» Set task:
Exactly repeat all the records below, omitting the images they hold.
□ □ □ □
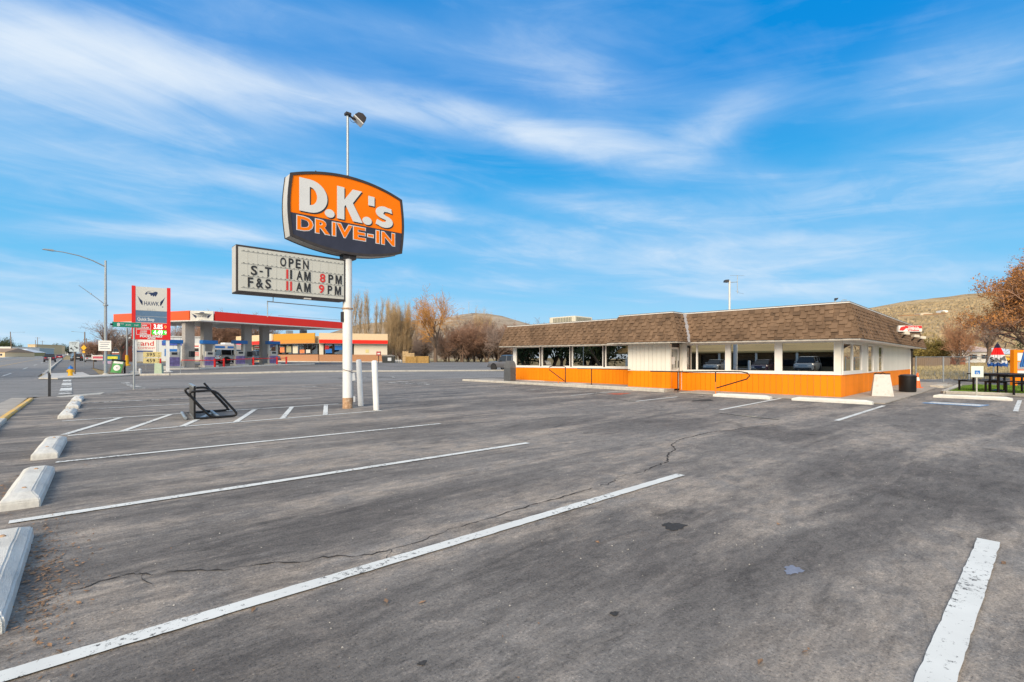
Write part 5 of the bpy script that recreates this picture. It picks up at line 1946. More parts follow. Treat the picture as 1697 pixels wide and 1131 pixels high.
# emblem: hawk head over a winged word
hd = [(-.62, .10), (-.50, .26), (-.25, .40), (.10, .44), (.45, .38), (.62, .30), (.56, .10), (.40, -.18), (.30, -.05), (.16, -.20), (.10, -.02), (-.05, -.14), (-.12, .06), (-.30, .16), (-.42, .10), (-.48, -.02), (-.58, .0)]
hz = zz(489.5)
MB().prism([(x * .72, hz + z * .8) for x, z in hd], -.189, -.186).build('hawk_head', NAVY, wp)
MB().prism([(x * .72, hz + z) for x, z in [(-.46, .12), (-.30, .26), (.05, .34), (.40, .30), (.1, .20), (-.2, .2)]], -.192, -.190).build('hawk_highlight', MATS['warm_white_face'], wp)
wz = zz(503)
for sg_ in (-1, 1):
    wing = MB()
    for k in range(4):
        o_ = k * .13
        wing.prism([(sg_ * (.98 - o_ * .5), wz + .58 - o_ * 1.5), (sg_ * (.74 - o_ * .15), wz + .02 - o_ * .5), (sg_ * (.60 - o_ * .05), wz - .12 - o_ * .2), (sg_ * (.62), wz + .14 - o_ * .9), (sg_ * (.80 - o_ * .25), wz + .34 - o_ * 1.2)], -.189, -.186)
    wing.build('wing', NAVY, wp)
lettering('HAWK', 0, wz - .22, .52, NAVY, wp, -.190, offset=.004, sx=.66)
lettering('FUEL', 0, wz - .66, .24, mat('pale_grey_print', (.36, .37, .38), .5), wp, -.189, spacing=1.9, sx=.66)
MB().lathe([(.05, -.002), (.05, .002)], 10).build('dot', NAVY, wp).matrix_local = Matrix.Translation((.78, -.19, zz(508.5))) @ Matrix.Rotation(R(90), 4, 'X')
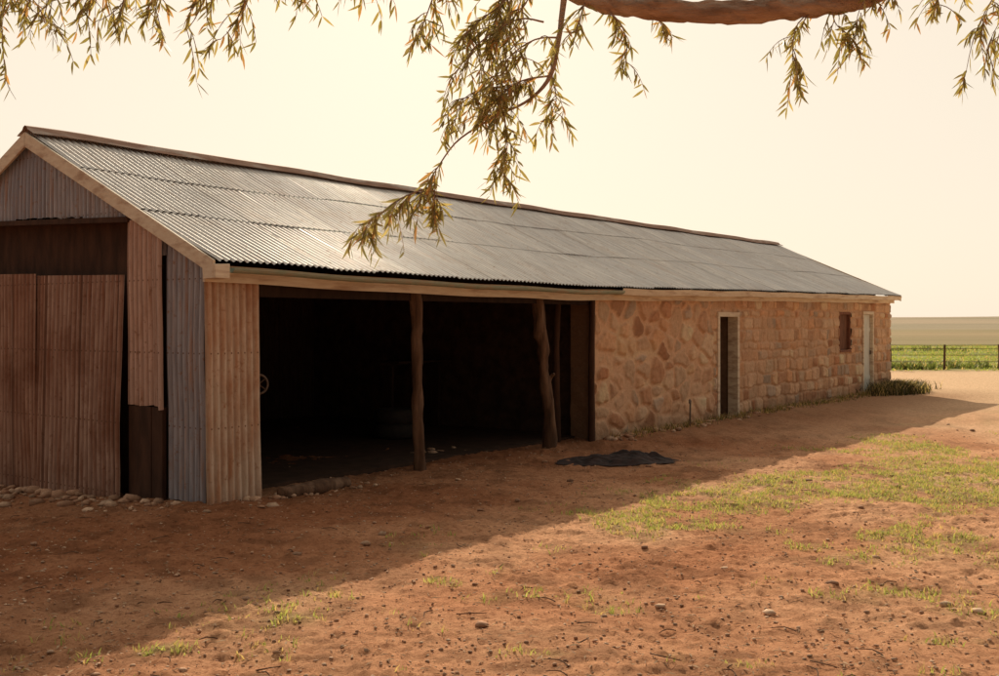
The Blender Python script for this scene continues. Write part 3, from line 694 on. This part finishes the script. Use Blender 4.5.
v,f=join(br);mesh('trunk_and_limbs',v,f,M_bark,tree,True)
mesh('foliage',LV,LF,M_leaf,tree,False,np.array(LC))

# ---------------------------------------------------------------- light, sky, camera
SV=Vector((-.273,4.71,2.38)).normalized();el=math.asin(SV.z);az=math.atan2(SV.x,SV.y)
sun=bpy.data.lights.new('sun','SUN');sun.energy=5;sun.angle=math.radians(.5);sun.color=(1,.84,.63)
so=bpy.data.objects.new('sun',sun);C.objects.link(so);so.rotation_euler=(-SV).to_track_quat('-Z','Y').to_euler();so.location=(0,0,30)
w=bpy.data.worlds.new('World');bpy.context.scene.world=w;w.use_nodes=True;nt=w.node_tree
bg=nt.nodes['Background'];sky=nt.nodes.new('ShaderNodeTexSky');sky.sky_type='NISHITA';sky.sun_disc=False
sky.sun_elevation=el;sky.sun_rotation=az;sky.air_density=1.0;sky.dust_density=1.5;sky.ozone_density=1
tc=nt.nodes.new('ShaderNodeTexCoord');dp=nt.nodes.new('ShaderNodeVectorMath');dp.operation='DOT_PRODUCT'
nt.links.new(tc.outputs['Generated'],dp.inputs[0]);dp.inputs[1].default_value=(SV.x,SV.y,SV.z*.5)
mr=nt.nodes.new('ShaderNodeMapRange');mr.interpolation_type='SMOOTHSTEP';mr.inputs[1].default_value=-.5;mr.inputs[2].default_value=.85
nt.links.new(dp.outputs['Value'],mr.inputs[0])
haze=mixc(nt,mr.outputs[0],(2.0,1.6,1.22),(10.0,8.75,7.15))
sk=mixc(nt,1.0,sky.outputs[0],(1.0,.87,.70),'MULTIPLY')
c=mixc(nt,.90,sk,haze)
nt.links.new(c,bg.inputs[0]);bg.inputs[1].default_value=.10
cam=bpy.data.cameras.new('camera');cam.sensor_width=36;cam.lens=36*1050/999;cam.shift_y=-16/999;cam.clip_end=12000
co=bpy.data.objects.new('camera',cam);C.objects.link(co);co.location=(0,0,1.8);co.rotation_euler=(math.pi/2,0,0)
s=bpy.context.scene;s.camera=co
s.view_settings.view_transform='Standard';s.view_settings.look='None';s.view_settings.exposure=0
□ □ □ □
» Written reply:
Write part 5 of the bpy script that recreates this picture. It picks up at line 1946. More parts follow. Treat the picture as 1697 pixels wide and 1131 pixels high.
# emblem: hawk head over a winged word
hd = [(-.62, .10), (-.50, .26), (-.25, .40), (.10, .44), (.45, .38), (.62, .30), (.56, .10), (.40, -.18), (.30, -.05), (.16, -.20), (.10, -.02), (-.05, -.14), (-.12, .06), (-.30, .16), (-.42, .10), (-.48, -.02), (-.58, .0)]
hz = zz(489.5)
MB().prism([(x * .72, hz + z * .8) for x, z in hd], -.189, -.186).build('hawk_head', NAVY, wp)
MB().prism([(x * .72, hz + z) for x, z in [(-.46, .12), (-.30, .26), (.05, .34), (.40, .30), (.1, .20), (-.2, .2)]], -.192, -.190).build('hawk_highlight', MATS['warm_white_face'], wp)
wz = zz(503)
for sg_ in (-1, 1):
    wing = MB()
    for k in range(4):
        o_ = k * .13
        wing.prism([(sg_ * (.98 - o_ * .5), wz + .58 - o_ * 1.5), (sg_ * (.74 - o_ * .15), wz + .02 - o_ * .5), (sg_ * (.60 - o_ * .05), wz - .12 - o_ * .2), (sg_ * (.62), wz + .14 - o_ * .9), (sg_ * (.80 - o_ * .25), wz + .34 - o_ * 1.2)], -.189, -.186)
    wing.build('wing', NAVY, wp)
lettering('HAWK', 0, wz - .22, .52, NAVY, wp, -.190, offset=.004, sx=.66)
lettering('FUEL', 0, wz - .66, .24, mat('pale_grey_print', (.36, .37, .38), .5), wp, -.189, spacing=1.9, sx=.66)
MB().lathe([(.05, -.002), (.05, .002)], 10).build('dot', NAVY, wp).matrix_local = Matrix.Translation((.78, -.19, zz(508.5))) @ Matrix.Rotation(R(90), 4, 'X')
The Blender Python script for this scene continues. Write part 3, from line 694 on. This part finishes the script. Use Blender 4.5.
v,f=join(br);mesh('trunk_and_limbs',v,f,M_bark,tree,True)
mesh('foliage',LV,LF,M_leaf,tree,False,np.array(LC))

# ---------------------------------------------------------------- light, sky, camera
SV=Vector((-.273,4.71,2.38)).normalized();el=math.asin(SV.z);az=math.atan2(SV.x,SV.y)
sun=bpy.data.lights.new('sun','SUN');sun.energy=5;sun.angle=math.radians(.5);sun.color=(1,.84,.63)
so=bpy.data.objects.new('sun',sun);C.objects.link(so);so.rotation_euler=(-SV).to_track_quat('-Z','Y').to_euler();so.location=(0,0,30)
w=bpy.data.worlds.new('World');bpy.context.scene.world=w;w.use_nodes=True;nt=w.node_tree
bg=nt.nodes['Background'];sky=nt.nodes.new('ShaderNodeTexSky');sky.sky_type='NISHITA';sky.sun_disc=False
sky.sun_elevation=el;sky.sun_rotation=az;sky.air_density=1.0;sky.dust_density=1.5;sky.ozone_density=1
tc=nt.nodes.new('ShaderNodeTexCoord');dp=nt.nodes.new('ShaderNodeVectorMath');dp.operation='DOT_PRODUCT'
nt.links.new(tc.outputs['Generated'],dp.inputs[0]);dp.inputs[1].default_value=(SV.x,SV.y,SV.z*.5)
mr=nt.nodes.new('ShaderNodeMapRange');mr.interpolation_type='SMOOTHSTEP';mr.inputs[1].default_value=-.5;mr.inputs[2].default_value=.85
nt.links.new(dp.outputs['Value'],mr.inputs[0])
haze=mixc(nt,mr.outputs[0],(2.0,1.6,1.22),(10.0,8.75,7.15))
sk=mixc(nt,1.0,sky.outputs[0],(1.0,.87,.70),'MULTIPLY')
c=mixc(nt,.90,sk,haze)
nt.links.new(c,bg.inputs[0]);bg.inputs[1].default_value=.10
cam=bpy.data.cameras.new('camera');cam.sensor_width=36;cam.lens=36*1050/999;cam.shift_y=-16/999;cam.clip_end=12000
co=bpy.data.objects.new('camera',cam);C.objects.link(co);co.location=(0,0,1.8);co.rotation_euler=(math.pi/2,0,0)
s=bpy.context.scene;s.camera=co
s.view_settings.view_transform='Standard';s.view_settings.look='None';s.view_settings.exposure=0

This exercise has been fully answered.